You wouldn't think, for example, that these chocolate bars - at a whopping $5.60 each would be in the health food aisle. Why are they there? Well because they are vegan and organic. Organic is definitely not a necessarily healthy thing. Environmentally better - yes I suppose, but not automatically healthy. Ditto for vegan. Vegans can eat sugar and salt - the biggest evils in the food industry. They are both animal free products. So are most of those chemical additives.


So in the end I decided on a couple of examples. So let's take a look at the information provided on the Coles website, which is taken from the packets for the original impetus for the post - the Carman's bars. If you click on the images below you will see them in larger sizes.

The thing that really stands out for me on the nutrition side of things is the 52mg per serve of sodium (salt). An official Victorian recommendation for salt intake per day is 1-2g - with 5g being a maximum. I assume it would be less for children who are possibly a major portion of the consumers of such bars. They are designed for lunchboxes. Anyway it seems to me that that is around half of the daily intake. Sugar - recommended 24g for women and 36g for men. So I suppose 9.2g is not so bad. As for the list of ingredients. I suppose the thing to note here is that it's long and I do know that the shorter the list the better. I don't think there is anything particularly bad in there though - like palm oil for example.


Another example is the Uncle Toby's chewy bars which boast a 4star health rating. Only 5.5g of sugar it says on the packet, and 100% Aussie oats. But these are the only health claims here. 'Aussie' - deliberately chosen to show that it's friendly and somehow more genuine and less toffy than Australian. But how does it fare on the nutrition and ingredients?

The nutritional list, does not, in fact look too bad, but it has an incredibly long ingredient list that includes things with numbers, emulsifiers, humectants, and so on. Not really great.


Now, of course, there were probably things in the health food aisle that actually are really healthy. I have obviously only picked the evil looking things, but I didn't have to look very hard. Indeed I would say the vast majority of stuff that was there really didn't look healthy to me - particularly when it comes to the gluten free. And so much chocolate everywhere - actual chocolate not carob.

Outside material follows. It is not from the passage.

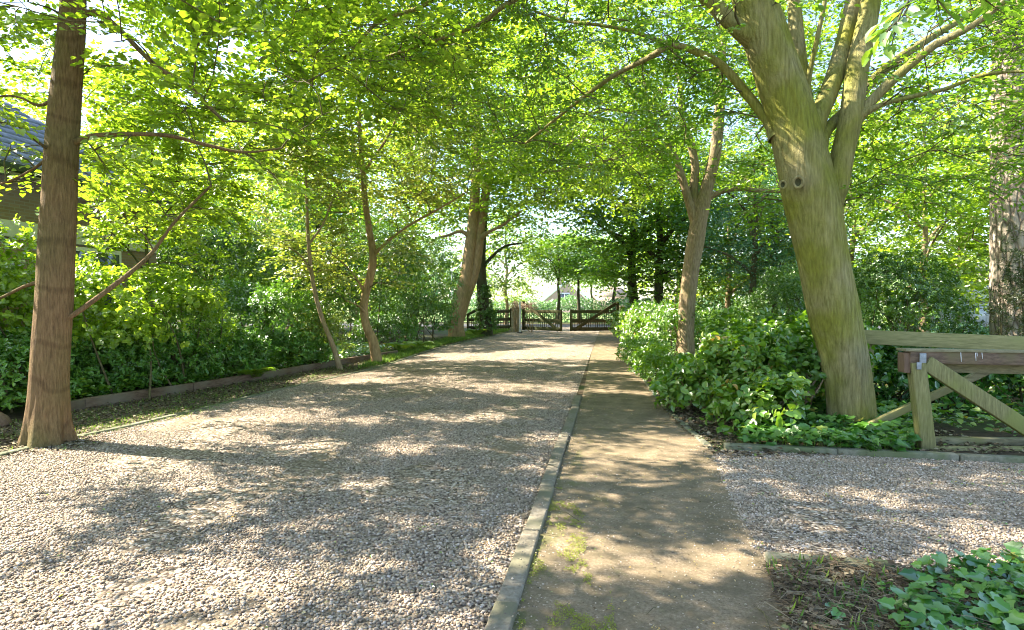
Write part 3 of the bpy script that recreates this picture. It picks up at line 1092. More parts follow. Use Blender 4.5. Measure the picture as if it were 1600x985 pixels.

Last gripe. The price. Most of these things are expensive. If you are poor you are surely not buying them. Of course you can make your own muesli bars, and granola at home for a much cheaper price, although some of the things that turn up in those bars - nuts, seeds and 'ancient grains' are not cheap at all.


I don't know whether it's a good thing or a bad thing, but Coles have transferred a lot of their 'health food' things to the ordinary shelves. I believe that mostly the health food cereals are now mixed in with the ordinary cereals for example. But I think there still exists a gluten free section which, it has often seemed to me, is almost exclusively sweet things.


Sort of interesting anyway although I'm sure you know it all anyway.